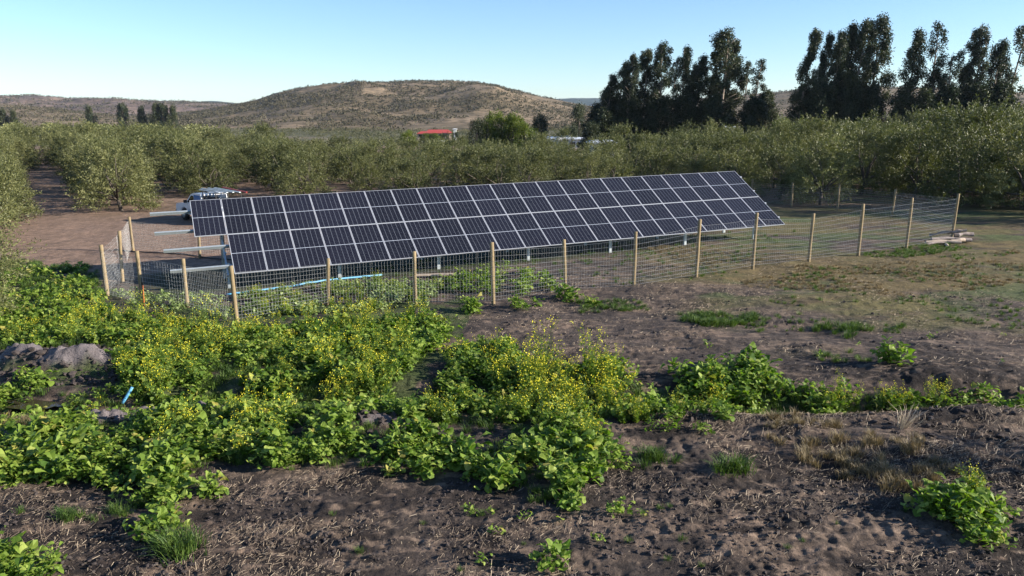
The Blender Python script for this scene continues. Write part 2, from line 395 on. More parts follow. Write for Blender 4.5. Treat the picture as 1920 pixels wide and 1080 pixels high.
# ------------------------------------------------------------------ hills
def ridge_mesh(name, mat, sil, d0, d1, d2, seed, amp, na=360, nr=70):
    """hill seen from the plain: sil = skyline directions (x, y) of its crest, foot at d0, crest at d1, far foot at d2"""
    sil = np.array(sil, float); xs = np.linspace(sil[0, 0], sil[-1, 0], na); ys = np.interp(xs, sil[:, 0], sil[:, 1])
    k = np.hanning(9); k /= k.sum(); ys = np.convolve(np.pad(ys, 4, 'edge'), k, 'valid')
    u = (xs-960)/FPX; v = -(ys-540)/FPX
    el = (-math.sin(PITCH)+v*math.cos(PITCH))/(math.cos(PITCH)+v*math.sin(PITCH)); uu = u/(math.cos(PITCH)+v*math.sin(PITCH))
    t = np.concatenate([np.linspace(0, 1, nr), 1+np.linspace(0.03, 1, 22)])
    TT, E = np.meshgrid(t, el, indexing='ij'); U = np.broadcast_to(uu, TT.shape)
    D = np.where(TT <= 1, d0+(d1-d0)*TT, d1+(d2-d1)*(TT-1))
    X = U*D; Y = D
    crest = CAM_H+E*d1
    s = np.where(TT <= 1, sstep(0, 1, TT)**.75*.45+.55*TT, 1-sstep(0, 1, TT-1))
    n = (fbm(X, Y, 1/170, seed, 5)-.5)*amp*np.sin(np.pi*np.clip(TT, 0, 1))*np.clip(crest/50, .2, 1)
    n = n+(np.abs(fbm(X, Y, 1/260, seed+3, 3)-.5)*2)*-amp*.5*np.sin(np.pi*np.clip(TT, 0, 1))*np.clip(crest/60, .1, 1)
    Z = -6+(crest+6)*s+n+(fbm(X, Y, 1/25, seed+7, 3)-.5)*amp*.05*np.clip(TT*2, 0, 1)
    V = np.stack([X, Y, Z], -1).reshape(-1, 3); nt_ = len(t)
    i = np.arange(nt_-1)[:, None]*na+np.arange(na-1)[None]
    F = np.stack([i, i+1, i+na+1, i+na], -1).reshape(-1, 4)
    return mk(name, V, [F], M[mat], smooth=True), (X, Y, Z)
MAIN = [(250, 216), (330, 213), (375, 208), (430, 197), (480, 187), (520, 174), (560, 166), (600, 161), (680, 157), (730, 158), (780, 153), (830, 151), (890, 153), (930, 160), (960, 167), (1000, 178), (1050, 188), (1110, 200), (1170, 212), (1260, 222)]
RIGHT = [(1020, 222), (1090, 206), (1130, 200), (1200, 192), (1300, 185), (1400, 178), (1455, 173), (1490, 169), (1560, 165), (1650, 163), (1760, 165), (1850, 170), (1950, 176), (2150, 180), (2400, 190)]
LEFT = [(-400, 182), (-150, 176), (0, 180), (60, 179), (130, 184), (220, 187), (300, 189), (360, 191), (420, 194), (470, 200), (560, 212), (700, 220)]
LEFT2 = [(-400, 200), (-150, 190), (-30, 193), (40, 196), (90, 202), (130, 208), (190, 214), (260, 219)]
GRIDS = {}
def hill(name, mat, *a, **k):
    me, g = ridge_mesh(name, mat, *a, **k); obj(name, me, kind='structure'); GRIDS[name] = g
hill('hill', 'hill', MAIN, 430, 1150, 1800, 1, 38, na=500, nr=90)
hill('right_hill', 'hill', RIGHT, 480, 1300, 1900, 2, 20)
hill('far_ridge', 'ridge', LEFT, 900, 2300, 3200, 3, 40)
hill('foothill', 'hill', LEFT2, 500, 1000, 1500, 4, 14)
hill('blue_ridge', 'bluehill', [(300, 200), (380, 190), (400, 189), (440, 193), (520, 200), (700, 205), (940, 195), (1030, 186), (1070, 184), (1120, 184), (1200, 186), (1300, 190), (1500, 190)], 3000, 4600, 5500, 5, 60, nr=40)

# ------------------------------------------------------------------ foliage building blocks
def unit(v): return v/(np.linalg.norm(v, axis=-1, keepdims=True)+1e-9)
def rdir(n, r=None):
    return unit((r or rng).normal(size=(n, 3)))
def diamonds(Pp, D, L, W, r=None):
    """one lance-shaped leaf per point"""
    r = r or rng; n = len(Pp); D = unit(D); S = unit(np.cross(D, rdir(n, r)))
    L = np.broadcast_to(L, (n,))[:, None]; W = np.broadcast_to(W, (n,))[:, None]
    V = np.stack([Pp, Pp+D*L*.45+S*W*.5, Pp+D*L, Pp+D*L*.45-S*W*.5], 1).reshape(-1, 3)
    return V, np.arange(4*n).reshape(-1, 4)
def limbs(mb, base, tips, r0, r, n=6, mid=.5):
    for t in tips:
        base = np.array(base, float); t = np.array(t, float)
        m = base+(t-base)*mid+r.normal(size=3)*.12*np.linalg.norm(t-base)*np.array([1, 1, .3])
        mb.tube([base, m, t], [r0, r0*.65, r0*.22], n)

# ---- olive trees
def olive_proto(seed, h=4.6, rad=2.3, shoots=560, per=22, ll=.15, lw=.052):
    r = np.random.default_rng(seed)
    nc = 34; C = []
    for k in range(nc):
        a = r.uniform(0, 2*np.pi); zz = r.uniform(.06, .92)
        pr = math.sin(math.pi*min(1, (zz*.62+.32)))**.6
        q = rad*pr*r.uniform(.35, .85); C.append((q*math.cos(a), q*math.sin(a), zz*h, r.uniform(.45, .95)))
    C = np.array(C)
    k = r.integers(0, nc, shoots); dd = rdir(shoots, r)
    base = C[k, :3]+dd*C[k, 3:4]*r.uniform(.2, .9, (shoots, 1))
    out = base-np.array([0, 0, h*.45]); out[:, 2] *= .5
    dirs = unit(unit(out)*.8+dd*.5+np.array([0, 0, .55])+r.normal(size=(shoots, 3))*.25)
    t = r.uniform(0, 1, (shoots, per)); SL = r.uniform(.4, .95, (shoots, 1))
    droop = np.zeros((shoots, per, 3)); droop[..., 2] = -(t*SL)**2*r.uniform(-.1, .45, (shoots, 1))
    Pp = (base[:, None]+dirs[:, None]*(t*SL)[..., None]+droop+r.normal(size=(shoots, per, 3))*.045).reshape(-1, 3)
    Pp[:, 2] = np.maximum(Pp[:, 2], .15+.4*r.random(len(Pp)))
    D = unit(np.repeat(dirs, per, 0)+rdir(len(Pp), r)*.95)
    V, F = diamonds(Pp, D, ll*r.uniform(.7, 1.3, len(Pp)), lw, r)
    tint = np.repeat(np.clip(.42+.16*np.repeat(r.normal(size=shoots), per)+.09*r.normal(size=len(Pp)), 0, 1), 4)
    crown = mk('crown', V, [F], M['olive'], tint=tint)
    mb = MB(); lean = r.normal(size=2)*.15
    mb.tube([(0, 0, -.2), (lean[0]*.5, lean[1]*.5, .4), (lean[0], lean[1], .8)], [.16, .11, .1], 7)
    tips = [C[i, :3] for i in r.choice(nc, 7, replace=False)]
    limbs(mb, (lean[0], lean[1], .75), tips, .07, r)
    return mb.mesh('trunk', M['bark'], True), crown
OLIVES = [olive_proto(100+s, h=4.6*(.92+.05*(s % 4)), rad=2.25+.15*(s % 3)) for s in range(7)]
def tree(name, meshes, loc, rz, sc, label, cat, group=None, lean=0):
    t = empty(name, loc, rz, label=label, cat=cat, group=group); t.scale = sc
    if lean: t.rotation_euler = (0, lean, 0)
    obj('trunk', meshes[0], t); obj('crown', meshes[1], t)
    return t

bpts = [(-400, 520), (-60, 490), (40, 440), (95, 425), (140, 400), (200, 400), (318, 400), (330, 374), (480, 374), (600, 378), (900, 375), (1380, 372), (1430, 384), (1600, 396), (1760, 410), (1870, 404), (1950, 424), (2050, 434), (2500, 455)]
bw = P(bpts); bu = bw[:, 0]/bw[:, 1]; bd = bw[:, 1]
rd = np.array([-.53, .848]); qd = np.array([.848, .53]); o0 = np.array(at(258, 404))
cand = []
for k in range(-12, 40):
    for j in range(-30, 60):
        jx = float(np.clip(rng.normal()*.4, -.7, .7)); jy = float(np.clip(rng.normal()*.5, -.8, .8))
        p = o0+qd*(k*6.4-(1.9 if k < 0 else 0))+rd*(j*3.9+(k % 2)*2)+np.array([jx, jy])
        if k < 0 and p[1] > 88: p = p+qd*2.2
        if p[1] < 20: continue
        u = p[0]/p[1]
        if abs(u) > (.95 if p[1] < 70 and u > 0 else .78): continue
        if p[1] > np.interp(960+FPX*u, [-200, 350, 500, 620, 900, 1100, 1500, 1900], [165, 140, 118, 98, 92, 98, 108, 112])+rng.normal()*3: continue
        if p[1] < np.interp(u, bu, bd)+1.0: continue
        cand.append((p[0], p[1], u))
cand.sort(key=lambda c: c[1])
# which of them show: nearest ones per direction
near, rest = cand[:296], cand[296:]
print('olive trees', len(cand))
def nth(n):
    w_ = ['leftmost', 'second', 'third', 'fourth', 'fifth', 'sixth', 'seventh', 'eighth', 'ninth', 'tenth', 'eleventh', 'twelfth', 'thirteenth', 'fourteenth', 'fifteenth', 'sixteenth', 'seventeenth', 'eighteenth', 'nineteenth', 'twentieth']
    if n < 20: return w_[n]
    return {2: 'twenty', 3: 'thirty', 4: 'forty'}[(n+1)//10]+'-'+['', 'first', 'second', 'third', 'fourth', 'fifth', 'sixth', 'seventh', 'eighth', 'ninth'][(n+1) % 10] if (n+1) % 10 else {30: 'thirtieth', 40: 'fortieth'}[n+1]
front = []; used = []
for c in near:
    if abs(c[2]) > .655: continue
    if all(abs(c[2]-f[2]) > 1.9/c[1] for f in used) and len(front) < 40:
        front.append(c); used.append(c)
front.sort(key=lambda c: c[2]); fl = {}
for i, c in enumerate(front):
    side = 'left of the clearing' if c[2] < -.42 else ('behind the parked pickup' if c[2] < -.2 else ('behind the solar array' if c[2] < .2 else 'behind the right fence'))
    fl[c] = 'grey-green olive tree %s, %s along the orchard front' % (side, nth(i))
for i, c in enumerate(front):
    back = [d_ for d_ in near if d_[1] > c[1]+2.5 and abs(d_[2]-c[2]) < 1.6/c[1] and d_ not in fl]
    if back: fl[min(back, key=lambda d_: d_[1])] = 'olive tree rising right behind the orchard-front tree that is %s' % nth(i)
for i, c in enumerate(near):
    px = 960+FPX*c[2]; s = 1.0
    s = float(np.interp(px, [0, 300, 700, 1100, 1400, 1600, 1800, 2000], [.98, .95, .72, .78, .88, 1.0, 1.14, 1.2]))*random.uniform(.84, 1.14)
    if c[1] > 80: s *= random.uniform(.8, 1.12)
    tree('olive_tree', OLIVES[i % 7], (c[0], c[1], Hf(c[0], c[1])), random.uniform(0, 6.28), (s*random.uniform(.95, 1.1),)*2+(s,),
         fl.get(c, 'olive tree deep in the orchard rows, only its crown showing above nearer trees'), 'olive tree', 'olive trees planted in rows in the orchard')
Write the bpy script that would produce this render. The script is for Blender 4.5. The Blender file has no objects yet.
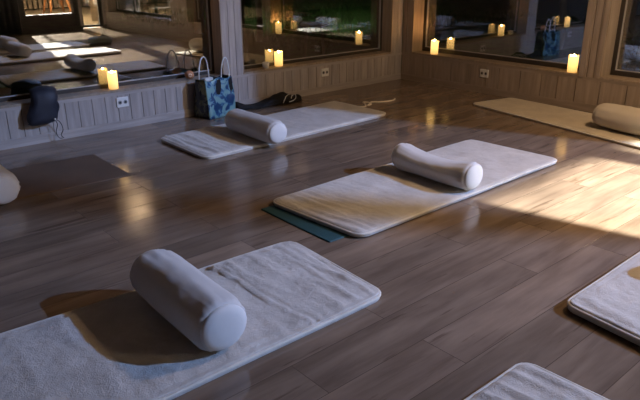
import bpy, bmesh, math, random
from mathutils import Vector, Matrix, noise
random.seed(7)
C = bpy.context.scene.collection
PI = math.pi

# ------------------------------------------------------------------ materials
def newmat(name):
    m = bpy.data.materials.new(name); m.use_nodes = True
    nt = m.node_tree; nt.nodes.clear()
    out = nt.nodes.new('ShaderNodeOutputMaterial')
    return m, nt, out
def N(nt, t, **kw):
    n = nt.nodes.new(t)
    for k, v in kw.items():
        if k in n.inputs.keys() if isinstance(k, str) else False: n.inputs[k].default_value = v
        else: setattr(n, k, v)
    return n
def L(nt, a, b): nt.links.new(a, b)
def ramp(nt, fac, stops):
    r = nt.nodes.new('ShaderNodeValToRGB')
    el = r.color_ramp.elements
    el[0].position, el[0].color = stops[0][0], (*stops[0][1], 1)
    el[1].position, el[1].color = stops[-1][0], (*stops[-1][1], 1)
    for p, c in stops[1:-1]:
        e = el.new(p); e.color = (*c, 1)
    L(nt, fac, r.inputs[0]); return r.outputs[0]
def simple(name, col, rough=.6, var=.15, scale=(8, 8, 8), bump=.0, spec=.5, sheen=0, metal=0):
    m, nt, out = newmat(name)
    b = nt.nodes.new('ShaderNodeBsdfPrincipled'); L(nt, b.outputs[0], out.inputs[0])
    b.inputs['Roughness'].default_value = rough; b.inputs['Specular IOR Level'].default_value = spec
    b.inputs['Metallic'].default_value = metal
    if sheen: b.inputs['Sheen Weight'].default_value = sheen
    tc = nt.nodes.new('ShaderNodeTexCoord'); mp = nt.nodes.new('ShaderNodeMapping')
    mp.inputs['Scale'].default_value = scale; L(nt, tc.outputs['Object'], mp.inputs[0])
    nz = nt.nodes.new('ShaderNodeTexNoise'); nz.inputs['Scale'].default_value = 1.0; nz.inputs['Detail'].default_value = 5
    L(nt, mp.outputs[0], nz.inputs['Vector'])
    lo = tuple(c * (1 - var) for c in col); hi = tuple(min(1, c * (1 + var)) for c in col)
    L(nt, ramp(nt, nz.outputs[0], [(.3, lo), (.7, hi)]), b.inputs['Base Color'])
    if bump:
        bp = nt.nodes.new('ShaderNodeBump'); bp.inputs['Strength'].default_value = bump; bp.inputs['Distance'].default_value = .01
        n2 = nt.nodes.new('ShaderNodeTexNoise'); n2.inputs['Scale'].default_value = 120; n2.inputs['Detail'].default_value = 3
        L(nt, tc.outputs['Object'], n2.inputs['Vector'])
        L(nt, n2.outputs[0], bp.inputs['Height']); L(nt, bp.outputs[0], b.inputs['Normal'])
    return m
def emit(name, col, s):
    m, nt, out = newmat(name); e = nt.nodes.new('ShaderNodeEmission')
    e.inputs[0].default_value = (*col, 1); e.inputs[1].default_value = s; L(nt, e.outputs[0], out.inputs[0]); return m

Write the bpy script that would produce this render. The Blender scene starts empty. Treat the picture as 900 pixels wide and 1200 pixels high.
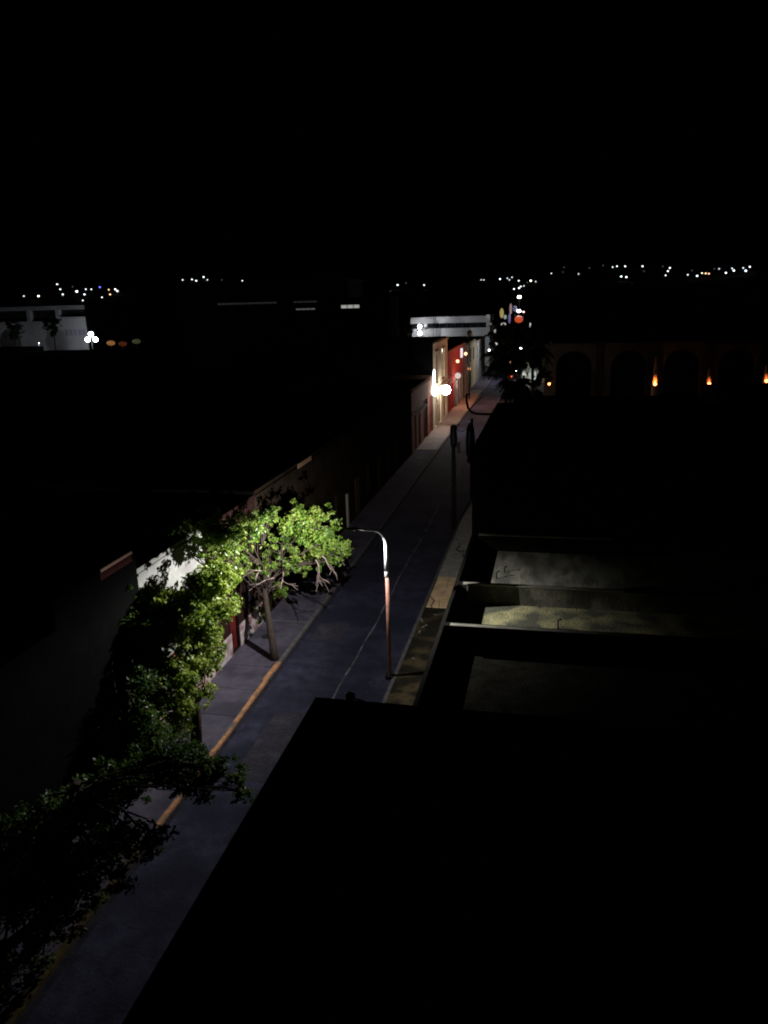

* [Requirement]: Go back to the listing above and reproduce, exactly, the stretch from the line bearing "Write the bpy script that would produce this render. The script" through the line bearing "PI = math.pi", without its pictures.

* [Correct response]:
Write the bpy script that would produce this render. The script is for Blender 4.5. The Blender file has no objects yet.
import bpy, bmesh, math, random
from mathutils import Vector, Matrix, noise
random.seed(7)
C = bpy.context.scene.collection
PI = math.pi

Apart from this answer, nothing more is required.